The Report also revealed that an overwhelming majority of youth rejects terrorism and religious fanaticism, although conservative social attitudes are eminent at the present moment in time. The report concludes, “Arab countries are witnessing a widening divide between the “haves” and the “have-nots”, and young Arabs living in slums and peripheral areas have fewer chances of obtaining a quality education and access to affordable health services.” These are recipes for a renewed class conflict erupting in the region. Negotiated settlements, ‘political solutions’ violence and wars, with imperialist aggression and fundamentalist terror cannot resolve anything. Under the present capitalist system, the mayhem and conflagration can only exacerbate. Now the fate of Syria’s beleaguered masses is once again linked to that of the rest of the region’s oppressed inhabitants. After a hundred years, history has come full circle but on a higher plane.
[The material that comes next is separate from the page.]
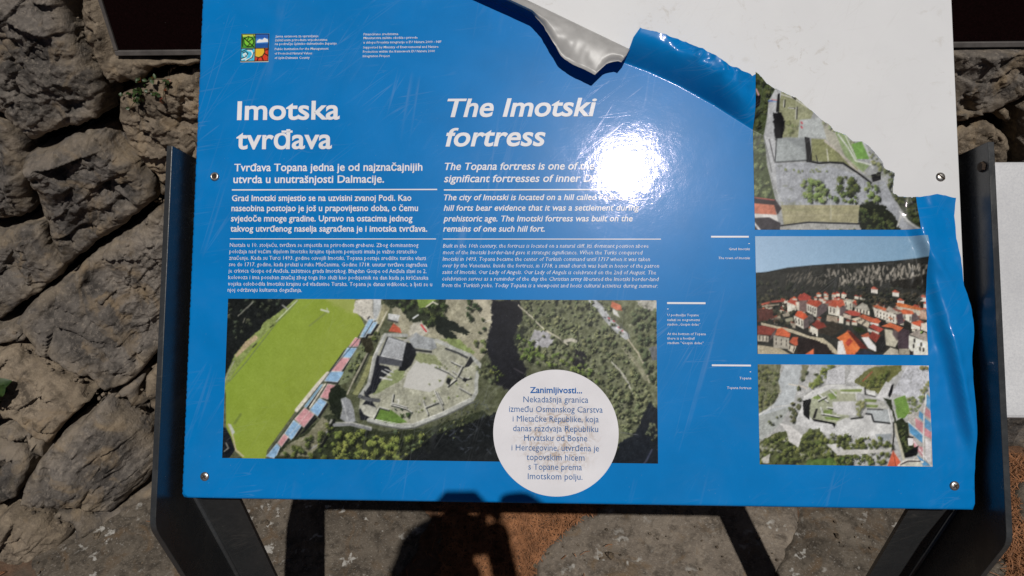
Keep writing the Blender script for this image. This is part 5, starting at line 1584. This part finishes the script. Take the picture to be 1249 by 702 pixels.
# ground the roll: parameter s along the axis, path around the cylinder, then out to the torn free edge
FREE = [(618, -34), (630, -16), (641, 0), (650, 13), (663, 29), (674, 47), (684.5, 65), (695, 73), (706, 79), (716, 84), (726, 88.5), (734, 80.5), (741, 74), (748, 71.6), (755, 70.8), (760, 73), (764, 65), (768, 57.5)]
fr_su = []
for q in FREE:
    P = np.array(on_board(q[0], q[1], .032)) - cen0
    fr_su.append((P @ tv, P @ uv))
fr_su = np.array(fr_su); o_ = np.argsort(fr_su[:, 0]); fr_su = fr_su[o_]
ss = np.linspace(0.0, LROLL - .0005, 110)
V0 = []
NT, NL = 14, 9
for s in ss:
    ue = np.interp(s, fr_su[:, 0], fr_su[:, 1]) + (float(fbm(np.array([s * 160.]), np.array([1.5]), 3, 3)[0]) - .5) * .0022
    taper = 1.0 - .18 * s / LROLL
    for k in range(NT):
        th = math.pi * k / (NT - 1)
        P = cen0 + tv * s - uv * RR * taper * math.sin(th); V0.append((P[0], P[1], .0008 + RR * taper * (1 - math.cos(th))))
    zt = .0008 + 2 * RR * taper
    for k in range(1, NL):
        a = k / (NL - 1); ul = max(ue, .001) * a
        zc = zt + .0035 * math.sin(a * math.pi * .9) - .004 * a + (float(fbm(np.array([s * 46.]), np.array([a * 2.5]), 13, 3)[0]) - .5) * .007 * a
        P = cen0 + tv * s + uv * ul; V0.append((P[0], P[1], zc))
V0 = np.array(V0); NR = NT + NL - 1
idx = np.arange(len(V0)).reshape(len(ss), NR)
F = np.stack([idx[:-1, :-1], idx[:-1, 1:], idx[1:, 1:], idx[1:, :-1]], -1).reshape(-1, 4)
# inner (printed) face: the same surface moved 0.35 mm along its normal
dS = np.gradient(V0.reshape(len(ss), NR, 3), axis=0); dT = np.gradient(V0.reshape(len(ss), NR, 3), axis=1)
N = np.cross(dS, dT); N /= np.linalg.norm(N, axis=-1, keepdims=True) + 1e-12
N = N.reshape(-1, 3)
if N[NT + 3, 2] < 0: N = -N
V1 = V0 - N * .00035
M_BACK = plain('vinyl_white_back', (0.43, 0.42, 0.405), 0.36, 0.0, 0.4, 45, 0.14)
keep = V0[:, 1] < BH + .02
allV = np.concatenate([V0, V1])
allF = [tuple(f) for f in F] + [tuple(x + len(V0) for x in f[::-1]) for f in F]
mi = [0] * len(F) + [1] * len(F)
rimq = [idx[:, -1], idx[-1, :]]
for rr in rimq:
    for a, b2 in zip(rr[:-1], rr[1:]):
        allF.append((a, b2, b2 + len(V0), a + len(V0))); mi.append(0)
fl = mesh_np('torn_flap', BWa(allV), allF, [M_BACK, M_BLUE], vinyl, midx=mi)
fl['label'] = 'torn strip of print rolled back to show its white underside'

# --------------------------------------------------- printed pictures
M_PHOTO = print_mat('printed_photograph', attr=True, wear=0.07)


def picture(name, pic, xa, xb, ya, yb, label, clip=None, lift=.0004, den=PW):
    nx = int((xb - xa) * 1000); ny = int((yb - ya) * 1000)
    X, Y = np.meshgrid(np.linspace(xa, xb, nx + 1), np.linspace(ya, yb, ny + 1))
    if pic.k > 2:
        X, Y = np.meshgrid(np.linspace(xa, xb, 4 * nx + 1), np.linspace(ya, yb, 4 * ny + 1))
    idx = np.arange(X.size).reshape(X.shape)
    F = np.stack([idx[:-1, :-1], idx[:-1, 1:], idx[1:, 1:], idx[1:, :-1]], -1)
    if clip is not None:
        xm = (X[:-1, :-1] + X[1:, 1:]) / 2; ym = (Y[:-1, :-1] + Y[1:, 1:]) / 2
        F = F[inside(xm, ym, clip)]
    F = F.reshape(-1, 4)
    u, inv = np.unique(F, return_inverse=True)
    X, Y = X.ravel()[u], Y.ravel()[u]
    Z = z_print(X, Y) + lift
    pu, pv = board_px(X, Y)
    rgb = np.clip(lin(pic.sample(pu, pv)) / LIT, .002, .9)
    me = bpy.data.meshes.new(name)
    V = BWa(np.column_stack([X, Y, Z]))
    F = inv.reshape(-1, 4)
    me.vertices.add(len(V)); me.vertices.foreach_set('co', V.astype(np.float32).ravel())
    me.loops.add(F.size); me.loops.foreach_set('vertex_index', F.astype(np.int32).ravel())
    me.polygons.add(len(F)); me.polygons.foreach_set('loop_start', np.arange(0, F.size, 4, dtype=np.int32)); me.polygons.foreach_set('loop_total', np.full(len(F), 4, np.int32))
    me.polygons.foreach_set('use_smooth', [True] * len(F))
    me.update(calc_edges=True); me.validate()
    ca = me.color_attributes.new('Col', 'FLOAT_COLOR', 'POINT')
    ca.data.foreach_set('color', np.column_stack([rgb, np.ones(len(rgb))]).astype(np.float32).ravel())
    o = link(name, me, M_PHOTO, vinyl)
    o['label'] = label
    return o


picture('photo_print', paint_fortress(), .05187, .61124, .05165, .25803, 'wide printed aerial photo of a stadium pitch and a ruined fortress')
XL, XR = .7380, .9480
AY0 = on_board(1000, 280)[1]
clipA = [(XL, AY0), (on_board(1116, 240)[0], AY0), (on_board(1116, 240)[0], TA[25][1])] + [p for p in tear if p[0] < on_board(1115.5, 240)[0]] + [(XL, FT[-1][1])]
picture('photo_print', paint_aerial(), XL, .945, AY0, .60, 'torn printed photo of the fortress hill from above', clipA)
picture('photo_print', paint_town(), XL, .9499, .19042, .34106, 'printed photo of a red roofed town below a ridge')
picture('photo_print', paint_hilltop(), XL, .9499, .05229, .17726, 'printed photo of a pale ruined fortress on its hilltop')
e0, e1 = on_board(293.5, 76), on_board(329, 41)
picture('emblem', paint_emblem(), e0[0], e1[0], e0[1], e1[1], 'small square emblem of four pictures: leaf, sky, wave and sun')

# --------------------------------------------------- lettering
M_INKW = print_mat('white_lettering', ink((218, 217, 220)), wear=0.05)
M_INKB = print_mat('blue_lettering', ink((52, 98, 150)), wear=0.16)
M_INKB2 = print_mat('bold_blue_lettering', ink((8, 92, 160)), wear=0.10)
_cv = bpy.data.curves.new('lettering', 'FONT'); _co = bpy.data.objects.new('lettering', _cv); COL.objects.link(_co)


def glyphs(text, bold, shear, res, space=1.0):
    _cv.body = text; _cv.shear = shear; _cv.offset = bold; _cv.resolution_u = res; _cv.fill_mode = 'FRONT'; _cv.dimensions = '2D'; _cv.space_character = space
    _cv.size = 1.0
    dg = bpy.context.evaluated_depsgraph_get(); dg.update()
    me = bpy.data.meshes.new_from_object(_co.evaluated_get(dg))
    V = np.array([v.co[:2] for v in me.vertices]); F = [tuple(p.vertices) for p in me.polygons]
    bpy.data.meshes.remove(me)
    return V, F


XH = float(glyphs('x', 0, 0, 3)[0][:, 1].max())


def text_block(name, lines, capx, m, label=None, bold=.012, shear=0.0, res=2, lift=.0006, parent=None):
    """lines: (text, left u, right u, baseline v); capx: height of a capital in photograph pixels"""
    AV, AF = [], []
    for text, u0, u1, v in lines:
        V, F = glyphs(text, bold, shear, res)
        x0, y0 = on_board(u0, v); x1, _ = on_board(u1, v)
        sx = (x1 - x0) / (V[:, 0].max() - V[:, 0].min())
        sy = abs(on_board(u0, v - capx)[1] - y0) / .73
        yy = V[:, 1]
        yy = np.where((yy > 0) & (yy < XH), yy * 1.14, np.where((yy >= XH) & (yy < .73), XH * 1.14 + (yy - XH) * (.73 - XH * 1.14) / (.73 - XH), yy))
        X = x0 + (V[:, 0] - V[:, 0].min()) * sx; Y = y0 + yy * sy
        i = len(AV)
        AV += list(np.column_stack([X, Y, z_print(X, Y) + lift])); AF += [tuple(a + i for a in f) for f in F]
    o = mesh_np(name, BWa(np.array(AV)), AF, m, parent or vinyl, smooth=False)
    if label: o['label'] = label
    return o


def rules(name, segs, m, lift=.0005):
    bm = bmesh.new()
    for u0, u1, v, w_ in segs:
        x0, y0 = on_board(u0, v); x1, _ = on_board(u1, v); h = w_ / 1800
        n = max(2, int((x1 - x0) / .01)); row = []
        for xx in np.linspace(x0, x1, n + 1):
            z = float(z_print(np.array([xx]), np.array([y0]))[0]) + lift
            row.append((bm.verts.new(BW(xx, y0 - h, z)), bm.verts.new(BW(xx, y0 + h, z))))
        for a, b2 in zip(row, row[1:]): bm.faces.new((a[0], b2[0], b2[1], a[1]))
    return from_bm(name, bm, m, vinyl)


text_block('title', [('Imotska', 289.5, 414.5, 146), ('tvrđava', 288.3, 405, 181.6)], 23, M_INKW, 'large bold white heading in Croatian', .020, 0, 5)
text_block('title', [('The Imotski', 545.5, 728, 142.4), ('fortress', 543.6, 665.4, 178.2)], 22.5, M_INKW, 'large bold white slanted heading in English', .020, .21, 5)
text_block('subtitle', [('Tvrđava Topana jedna je od najznačajnijih', 286, 515.4, 208.8), ('utvrda u unutrašnjosti Dalmacije.', 285, 468.7, 223.2)], 9.2, M_INKW, 'bold two line introduction in Croatian', .016, 0, 3)
text_block('subtitle', [('The Topana fortress is one of the most', 542.5, 757, 207.3), ('significant fortresses of inner Dalmatia.', 541.7, 764.6, 222.2)], 9.0, M_INKW, 'bold slanted two line introduction in English', .014, .21, 3)
text_block('lead_paragraph', [('Grad Imotski smjestio se na uzvisini zvanoj Podi. Kao', 283.2, 502, 245.2), ('naseobina postojao je još u prapovijesno doba, o čemu', 282.7, 510, 257.5), ('svjedoče mnoge gradine. Upravo na ostacima jednog', 282.2, 503.3, 270), ('takvog utvrđenog naselja sagrađena je i imotska tvrđava.', 281.5, 521.3, 282.4)], 7.4, M_INKW, 'bold four line paragraph in Croatian', .016, 0, 2)
text_block('lead_paragraph', [('The city of Imotski is located on a hill called Podi. Early', 541.5, 776, 244.2), ('hill forts bear evidence that it was a settlement during', 541.3, 779.8, 257), ('prehistoric age. The Imotski fortress was built on the', 541, 771.5, 270), ('remains of one such hill fort.', 540.7, 664.5, 282.4)], 7.2, M_INKW, 'bold slanted four line paragraph in English', .014, .21, 2)
text_block('body_text', [
 ('Nastala u 10. stoljeću, tvrđava se smjestila na prirodnom grebenu. Zbog dominantnog', 280.8, 510.5, 301), ('položaja nad većim dijelom Imotske krajine tijekom povijesti imala je važno strateško', 280.3, 508.7, 308.8),
 ('značenje. Kada su Turci 1493. godine osvojili Imotski, Topana postaje središte turske vlasti', 280, 519.5, 316.7), ('sve do 1717. godine, kada prelazi u ruke Mlečanima. Godine 1718. unutar tvrđave sagrađena', 279.7, 521.3, 324.6),
 ('je crkvica Gospe od Anđela, zaštitnice grada Imotskog. Blagdan Gospe od Anđela slavi se 2.', 279.2, 520.5, 332.4), ('kolovoza i ima poseban značaj zbog toga što služi kao podsjetnik na dan kada je kršćanska', 279, 522.6, 340.3),
 ('vojska oslobodila Imotsku krajinu od vladavine Turaka. Topana je danas vidikovac, a ljeti se u', 278.5, 527.2, 348.2), ('njoj održavaju kulturna događanja.', 278.2, 368.7, 355.6)], 4.9, M_INKW, 'small eight line text in Croatian', -.004, 0, 1)
text_block('body_text', [
 ('Built in the 10th century, the fortress is located on a natural cliff. Its dominant position above', 540.4, 790.8, 302), ('most of the Imotski border-land gave it strategic significance. When the Turks conquered', 540.3, 783.8, 310),
 ('Imotski in 1493, Topana became the center of Turkish command until 1717 when it was taken', 540, 792.7, 318), ('over by the Venetians. Inside the fortress, in 1718, a small church was built in honor of the patron', 539.8, 803.8, 326),
 ('saint of Imotski, Our Lady of Angels. Our Lady of Angels is celebrated on the 2nd of August. The', 539.6, 800, 334), ('celebration serves as a reminder of the day the Christian army liberated the Imotski border-land', 539.5, 803.5, 342),
 ('from the Turkish yoke. Today Topana is a viewpoint and hosts cultural activities during summer.', 539.2, 802.3, 350)], 4.9, M_INKW, 'small slanted seven line text in English', -.004, .21, 1)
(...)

The conflict and crisis have bypassed the boundaries carved out by the imperialists after the First World War. Now the fate of the peoples of the Middle East is linked more closely than ever before. Inspite of the defeat of the 2011 uprising and the present bloody quagmire that has convulsed the region a new uprising is bound to erupt. Such a movement and be victorious only by overcoming the divisions and the prejudices of religion, sect, nationality, creed and race. It can only be united on a class basis. Such a class struggle where the toiling classes from Israel to the Arabian Peninsula in a collective fight for their socioeconomic transformation can lead the way. The victory of such a revolutionary movement with a Marxist leadership can emancipate the masses of this historic region from misery, oppression, wars and bloodshed. It shall become a united Socialist Federation of the Middle East. A beacon of hope and revolution for the oppressed masses across the planet.